Perloff ends her book with a review of an exhibition and resulting book by Joseph Kosuth, inspired by texts of Wittgenstein. In an accompanying essay, “The Play of the Unsayable: A Preface and Ten Romans on Art and Wittgenstein,” Kosuth claims that the discourses of contemporary art are limiting because of the “institutionalized paths meaning itself is permitted to take,” which prevent them recognizing many of the means used to generate significance in art works. A similar criticism can be made of contemporary literary criticism's encounters with recent innovative American writing. What is needed, as Kosuth points out, is the recognition that “the description of art—which art itself manifests—consists of a dynamic cluster of uses, shifting from work to work, of elements taken from the very fabric of culture—no different from those which construct reality day to day.” Perloff argues an analogous case for writing. Its reflexive use of everyday phrases makes possible quite subtle meditations on forms of thought and life.

If both Kosuth and Perloff sound as much pragmatist as Wittgensteinian, this is probably no accident, given the apparent revival of pragmatism in America today.

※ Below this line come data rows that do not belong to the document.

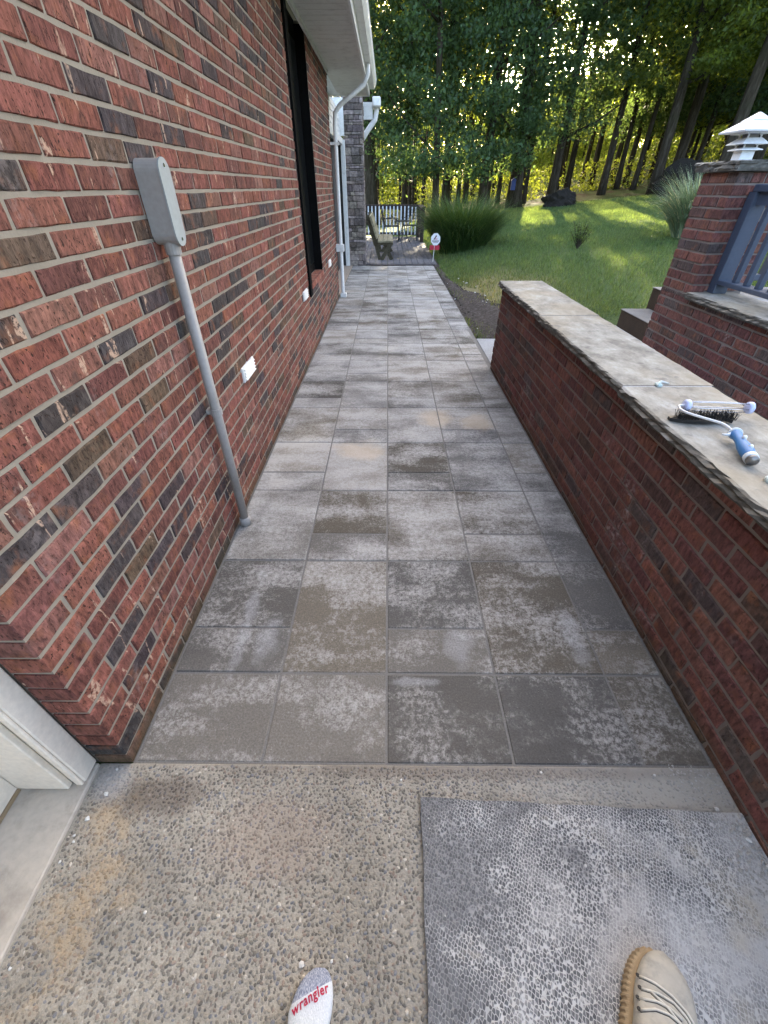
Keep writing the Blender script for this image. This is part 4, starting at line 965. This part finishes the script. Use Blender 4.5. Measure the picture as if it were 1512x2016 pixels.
mb = MB(); pl(mb, [(-.055, -.005), (.012, .092), (.028, .05), (.01, .045), (-.012, -.005)]); mb.build('emblem', DS, pn)
mb = MB(); pl(mb, [(-.010, -.012), (.035, .035), (.045, -.005)]); mb.build('emblem', M('pink_print', (.7, .35, .4), .6).m, pn)
mb = MB(); rd = random.Random(3)
x = -.085
while x < .08:
    wdt = rd.uniform(.006, .012); pl(mb, [(x, -.045), (x+wdt, -.045), (x+wdt, -.024), (x, -.022)]); x += wdt+.003
x = -.055
while x < .055:
    wdt = rd.uniform(.004, .008); pl(mb, [(x, -.067), (x+wdt, -.067), (x+wdt, -.055), (x, -.055)]); x += wdt+.003
mb.build('lettering', KS, pn)

# ---------------------------------------------------------------- ornamental grasses and shrub
def clump(name, loc, n, length, spread, m, lab, seed, wid=.010, up=.6, bright=(.6, 1.5), base_r=.45):
    r = np.random.default_rng(seed); K = 5
    a = r.uniform(0, 2*np.pi, n); rb = base_r*np.sqrt(r.random(n)); th0 = r.uniform(.05, .55, n)*spread; L = length*r.uniform(.6, 1.1, n); bend = r.uniform(.5, 1.7, n)*spread
    az = a+r.normal(0, .5, n); wd = wid*r.uniform(.6, 1.3, n)
    p = np.stack([rb*np.cos(a), rb*np.sin(a), np.zeros(n)], -1); pts = [p]; dirs = []
    for k in range(K):
        th = th0+bend*((k+.5)/K)**1.6; d = np.stack([np.sin(th)*np.cos(az), np.sin(th)*np.sin(az), np.cos(th)], -1); pts.append(pts[-1]+d*(L/K)[:, None])
    side = np.stack([-np.sin(az+r.normal(0, .6, n)), np.cos(az), np.zeros(n)], -1)
    qs = []
    for k in range(K):
        w0 = (wd*(1-(k/K)**2))[:, None]; w1 = (wd*(1-((k+1)/K)**2)+.0006)[:, None]
        qs.append(np.stack([pts[k]-side*w0, pts[k]+side*w0, pts[k+1]+side*w1, pts[k+1]-side*w1], 1))
    v = np.concatenate(qs); t = np.tile(r.uniform(*bright, n)[:, None]*np.ones((1, 3)), (K, 1))
    v[:, :, 2] = np.maximum(v[:, :, 2], 0.005)
    dr = np.tile((r.random(n) < .07)[:, None], (K, 1)); t = np.where(dr, t*np.array([[3.6, 2.4, 2.4]]), t)
    o = np_mesh(name, v, 4, m, loc=loc, tint=t); return tag(o, lab, 'ornamental grass')
clump('ornamental_grass', (1.98, 13.4, .03), 6500, 1.5, 1.05, MISC, 'large rounded dark green ornamental grass beside the deck', 1, .007, base_r=.55)
clump('ornamental_grass', (6.9, 11.4, float(terr(6.9, 11.4))), 2600, 1.35, 1.05, MISV, 'pale variegated ornamental grass behind the brick pillar', 2, .010, base_r=.35)
shr = thing('small_shrub', 'small sparse twiggy shrub standing alone in the lawn', 'shrub', (4.25, 11.0, float(terr(4.25, 11.0))))
mb = MB(); rd = random.Random(8); tips = []
for k in range(26):
    a = rd.uniform(0, 6.28); s_ = rd.uniform(.08, .27); h = rd.uniform(.25, .55); p = (s_*math.cos(a), s_*math.sin(a), h); mb.tube([(0, 0, 0), (p[0]*.45, p[1]*.45, h*.5), p], [.009, .006, .003], 5); tips.append(p)
mb.build('stems', BARK, shr, loc=(0, 0, 0))
r = np.random.default_rng(4); tp = np.array(tips)[r.integers(0, 26, 500)]*r.uniform(.5, 1.05, (500, 1))+r.normal(0, .03, (500, 3))
def leafquads(c, s, r, flat=0.0):
    n = len(c); d1 = r.normal(0, 1, (n, 3)); d1 /= np.linalg.norm(d1, axis=1)[:, None]; d2 = np.cross(d1, r.normal(0, 1, (n, 3))); d2 /= np.linalg.norm(d2, axis=1)[:, None]
    s = s[:, None]; return np.stack([c-d1*s, c+d2*s*.55-d1*s*.1, c+d1*s, c-d2*s*.55+d1*s*.1], 1)
np_mesh('foliage', leafquads(tp, r.uniform(.015, .03, 500), r), 4, MISC, shr, loc=(0, 0, 0), tint=r.uniform(.7, 2, (500, 1))*np.array([[1.4, 1.1, 1]]))

# dark root ball / boulder on the lawn edge, brush pile under the trees
def bigrock(name, loc, sx_, sy_, sz_, m, lab, cat, seed):
    bm = bmesh.new(); bmesh.ops.create_icosphere(bm, subdivisions=4, radius=1)
    for v in bm.verts:
        n_ = mnoise.fractal(v.co*1.6+Vector((seed, 0, 0)), 1, 2, 4)*.35; v.co = v.co*(1+n_); v.co = Vector((v.co.x*sx_, v.co.y*sy_, v.co.z*sz_))
    me = bpy.data.meshes.new(name); bm.to_mesh(me); bm.free(); return tag(meshobj(name, me, m, smooth=False, loc=loc), lab, cat)
DKB = conc_mat('dark_bark_mass', (.010, .009, .008), (.03, .026, .022))
bigrock('dark_boulder', (8.45, 25.6, .82), .85, .6, .55, DKB, 'black lumpy boulder sitting on the lawn edge before the trees', 'boulder', 3)
bigrock('fallen_stump', (14.6, 25.6, 1.6), 1.6, 1.0, .9, DKB, 'black upturned stump mass between two leaning trunks on the right', 'stump', 9)

# ---------------------------------------------------------------- trees
def trunk_mesh(seed, h, r0, nl=7, lean=.03, lowlimb=5):
    rd = random.Random(seed); mb = MB(); pts = []; x = y = 0; K = 12
    dx, dy = rd.uniform(-lean, lean), rd.uniform(-lean, lean)
    for k in range(K+1):
        t = k/K; pts.append((x, y, h*t-.15)); x += (dx+rd.uniform(-.012, .012))*h/K; y += (dy+rd.uniform(-.012, .012))*h/K
    rads = [r0*(1-.75*k/K)*(1.35 if k == 0 else 1) for k in range(K+1)]
    mb.tube(pts, rads, 9); limbs = []
    for i in range(nl):
        t = rd.uniform(lowlimb/h, .9); k = int(t*K); p = Vector(pts[k]); a = rd.uniform(0, 6.28); L = rd.uniform(1.5, 3.6)*(1.2-t)
        q = p+Vector((math.cos(a)*L, math.sin(a)*L, L*rd.uniform(.2, .9))); m_ = (p+q)/2+Vector((0, 0, -.15)); mb.tube([p, m_, q], [rads[k]*.45, rads[k]*.28, .012], 6); limbs.append((p, q))
    return mb, pts, limbs
def crown_pts(r, pts, limbs, z0, z1, rad, ncl, per_, cs):
    h = pts[-1][2]; out = []
    P = np.array([tuple(p) for p in pts])
    for i in range(ncl):
        z = z0+(z1-z0)*r.random()**1.15; tx = np.interp(z, P[:, 2], P[:, 0]); ty = np.interp(z, P[:, 2], P[:, 1])
        f = (z-z0)/(z1-z0); R = rad*(.55+.45*np.sin(np.pi*min(1, f*.9+.12)))
        a = r.uniform(0, 2*np.pi); q = R*np.sqrt(r.random()); c = np.array([tx+q*np.cos(a), ty+q*np.sin(a), z])
        n = max(5, int(per_*r.uniform(.5, 1.5))); s = cs*r.uniform(.6, 1.3); out.append(c+r.normal(0, 1, (n, 3))*np.array([s, s, s*.45]))
    return np.concatenate(out)
def make_tree(name, lab, loc, seed, h, r0, z0, rad, ncl, per_, cs, ls, leafm, group=None, lean=.03, rz=0, cat='tree'):
    t = thing(name, lab, cat, loc, group, rz); mb, pts, limbs = trunk_mesh(seed, h, r0, lean=lean, lowlimb=max(3, z0)); mb.build('trunk', BARK, t, smooth=True, loc=(0, 0, 0))
    r = np.random.default_rng(seed); c = crown_pts(r, pts, limbs, z0, h*1.03, rad, ncl, per_, cs); n = len(c)
    br = r.uniform(.6, 1.5, n); np_mesh('crown', leafquads(c, ls*r.uniform(.6, 1.3, n), r), 4, leafm, t, loc=(0, 0, 0), tint=br[:, None]*np.ones((1, 3)))
    return t
def dup(root, loc, rz, sc, lab, group=None):
    o = root.copy(); C.objects.link(o); o.location = loc; o.rotation_euler = (0, 0, rz); o.scale = (sc, sc, sc); o['label'] = lab
    if group: o['group'] = group
    elif 'group' in o: del o['group']
    for ch in root.children: c = ch.copy(); C.objects.link(c); c.parent = o
    return o
def zt(x, y): return float(terr(x, y))
# front row: dark, blue-green, foliage hanging low
FR = [((-.75, 25.5), 'thick dark trunked tree directly behind the left end of the deck railing', 17, .34),
      ((2.2, 23.5), 'leafy dark tree rising behind the right corner of the deck', 15, .16),
      ((4.6, 25.5), 'dark leafy tree just behind the large rounded grass clump', 16, .20),
      ((6.7, 27.5), 'dark trunked tree carrying the small blue birdhouse', 17, .36),
      ((9.2, 29.5), 'tree with paired trunk just behind the black boulder', 17, .24),
      ((12.6, 31.0), 'leaning dark tree standing behind the middle of the lawn edge', 16, .20),
      ((13.9, 27.6), 'dark leaning tree immediately left of the upturned stump', 17, .25),
      ((15.2, 24.6), 'grey leaning tree immediately right of the upturned stump', 17, .28),
      ((18.5, 27.5), 'broad leafy tree rising behind the white lantern', 16, .24),
      ((.9, 28.5), 'thin dark tree seen above the middle of the deck railing', 16, .17),
      ((3.3, 29.5), 'thin straight tree right of the deck between two thicker trunks', 16, .15),
      ((16.8, 31.5), 'tall leafy tree behind the grey leaning trunk on the right', 17, .22),
      ((12.0, 35.5), 'tall leafy tree filling the gap above the middle of the lawn', 17, .16),
      ((21.5, 25.0), 'dense leafy tree at the right edge of the photo behind the pillar', 15, .26)]
protoF = [make_tree('woodland_tree', FR[i][1], (*FR[i][0], zt(*FR[i][0])), 200+i, FR[i][2], FR[i][3], (2.7 if i not in (1, 2) else 1.7), 3.1, 240, 95, .40, .085, LEAF_F if i < 6 else LEAF_M, 'trees along the front of the woods', lean=.05) for i in range(5)]
protoF += [make_tree('woodland_tree', FR[i][1], (*FR[i][0], zt(*FR[i][0])), 200+i, FR[i][2], FR[i][3], 4.3, 3.1, 210, 85, .40, .085, LEAF_F if i == 5 else LEAF_M, 'trees along the front of the woods', lean=.05) for i in (5, 6, 7)]
for i in range(8, len(FR)):
    (x, y), lab, h, r0 = FR[i]; dup(protoF[5+i % 3], (x, y, zt(x, y)), i*1.3, h/17, lab, 'trees along the front of the woods')
# middle and back rows
midp = [make_tree('slender_tree', 'slender dark trunked tree standing deep in the woods', (500+i*10, 500, 0), 300+i, 18, .11+.025*i, 7.6, 2.7, 75, 60, .42, .10, LEAF_M, 'slender trees deep in the woods', lean=.04) for i in range(3)]
bakp = [make_tree('backlit_tree', 'thin tree with glowing yellow green leaves far back in the woods', (600+i*10, 500, 0), 320+i, 7.0, .10, .5, 2.8, 62, 60, .5, .12, LEAF_B, 'sunlit trees at the back of the woods', lean=.03) for i in range(3)]
rgt = [make_tree('woodland_tree', 'dense dark leafy tree in the thicket on the right of the woods', (700+i*10, 500, 0), 340+i, 15, .13+.03*i, 2.6, 3.2, 230, 80, .45, .095, [LEAF_M, LEAF_F][i % 2], 'dense trees on the right of the woods', lean=.03) for i in range(2)]
r = random.Random(99); placed = [f[0] for f in FR]
def place(n, protos, y0, y1, lab, group, mind, a0=-.12, a1=.86):
    first = {id(p): True for p in protos}; c = 0; tries = 0
    while c < n and tries < 6000:
        tries += 1; y = r.uniform(y0, y1); x = r.uniform(a0*y-2, a1*y+3)
        if any((x-a)**2+(y-b)**2 < mind*mind for a, b in placed): continue
        placed.append((x, y)); p = protos[c % len(protos)]
        if first[id(p)]: p.location = (x, y, zt(x, y)); first[id(p)] = False
        else: dup(p, (x, y, zt(x, y)), r.uniform(0, 6.28), r.uniform(.85, 1.15), lab, group)
        c += 1
place(26, rgt, 31, 46, rgt[0]['label'], 'dense trees on the right of the woods', 2.6, .50, .86)
place(14, rgt, 40, 52, rgt[0]['label'], 'dense trees on the right of the woods', 3, .0, .45) if False else None
place(66, midp, 29, 48, midp[0]['label'], 'slender trees deep in the woods', 1.7)
place(60, bakp, 56, 74, bakp[0]['label'], 'sunlit trees at the back of the woods', 2.2)
rr = np.random.default_rng(55); nfw = 105000
fx = rr.uniform(-16, 86, nfw); fy = rr.uniform(74, 92, nfw); cl_ = np.sin(fx*.55)+np.sin(fx*.23+fy*.4+1)+np.sin(fx*1.3+2)*.5
fz = terr(fx, fy)+(rr.random(nfw)**.9)*(8.0+1.3*cl_)*(1+1.0*(1-ss(fx/fy, .10, .20))+.6*ss(fx/fy, .52, .62))
np_far = np_mesh('far_woods', leafquads(np.stack([fx, fy, fz], -1), rr.uniform(.12, .30, nfw), rr), 4, LEAF_B, tint=rr.uniform(.5, 1.4, (nfw, 1))*np.ones((1, 3)))
tag(np_far, 'glowing yellow green mass of far woodland foliage seen between the trunks', 'woods', kind='stuff')
nu = 60000; uy = rr.uniform(33, 62, nu); ux = rr.uniform(-.12, .86, nu)*uy
dn_ = (np.sin(ux*1.1+uy*.3)+np.sin(ux*.43-uy*.7+2)+np.sin(uy*1.3+ux*.9)) > .6; ux, uy = ux[dn_], uy[dn_]; nu = len(ux)
uz = terr(ux, uy)+rr.random(nu)**1.5*1.5
tag(np_mesh('undergrowth', leafquads(np.stack([ux, uy, uz], -1), rr.uniform(.06, .14, nu), rr), 4, LEAF_B, tint=rr.uniform(.5, 1.3, (nu, 1))*np.ones((1, 3))), 'low sunlit leafy undergrowth between the trunks on the woodland floor', 'undergrowth', kind='stuff')
# birdhouse on trunk
bh = MB(); bh.box(6.28, 6.50, 26.95, 27.12, 1.35, 1.75, bev=.01); bh.add([(6.26, 26.92, 1.75), (6.52, 26.92, 1.75), (6.52, 27.15, 1.75), (6.26, 27.15, 1.75), (6.39, 26.92, 1.85), (6.39, 27.15, 1.85)], [(0, 1, 4), (3, 5, 2), (0, 4, 5, 3), (1, 2, 5, 4), (0, 3, 2, 1)])
tag(bh.build('birdhouse', M('dark_blue_paint', (.02, .04, .16), .6).m), 'small dark blue birdhouse hung on a tree trunk', 'birdhouse')
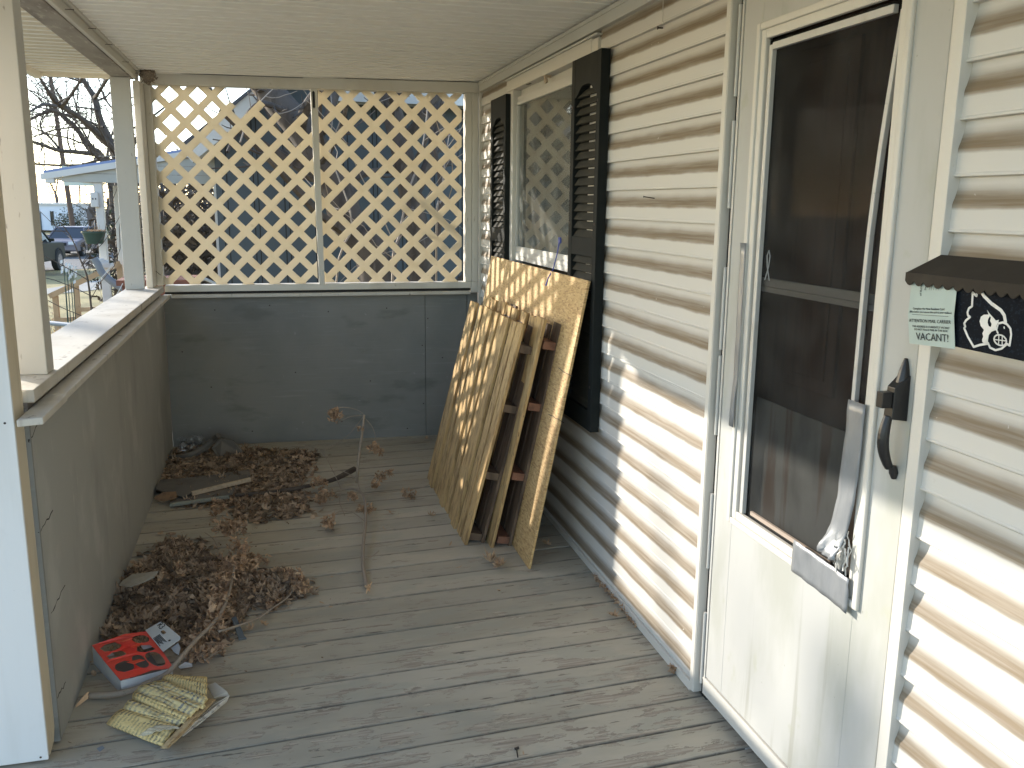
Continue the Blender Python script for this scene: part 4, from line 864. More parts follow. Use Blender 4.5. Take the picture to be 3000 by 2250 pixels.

The American philosopher, Hilary Putnam, has recently claimed that “Wittgenstein's reflections … parallel a certain strain in pragmatism.” Perloff's fascinating study points in the direction of more investigation of the interdependence of the ethics of poetically specialized language use, and to the lasting impact of pragmatism on American intellectual life, which has consistently given its enthusiastic imports a characteristically pragmatist turn.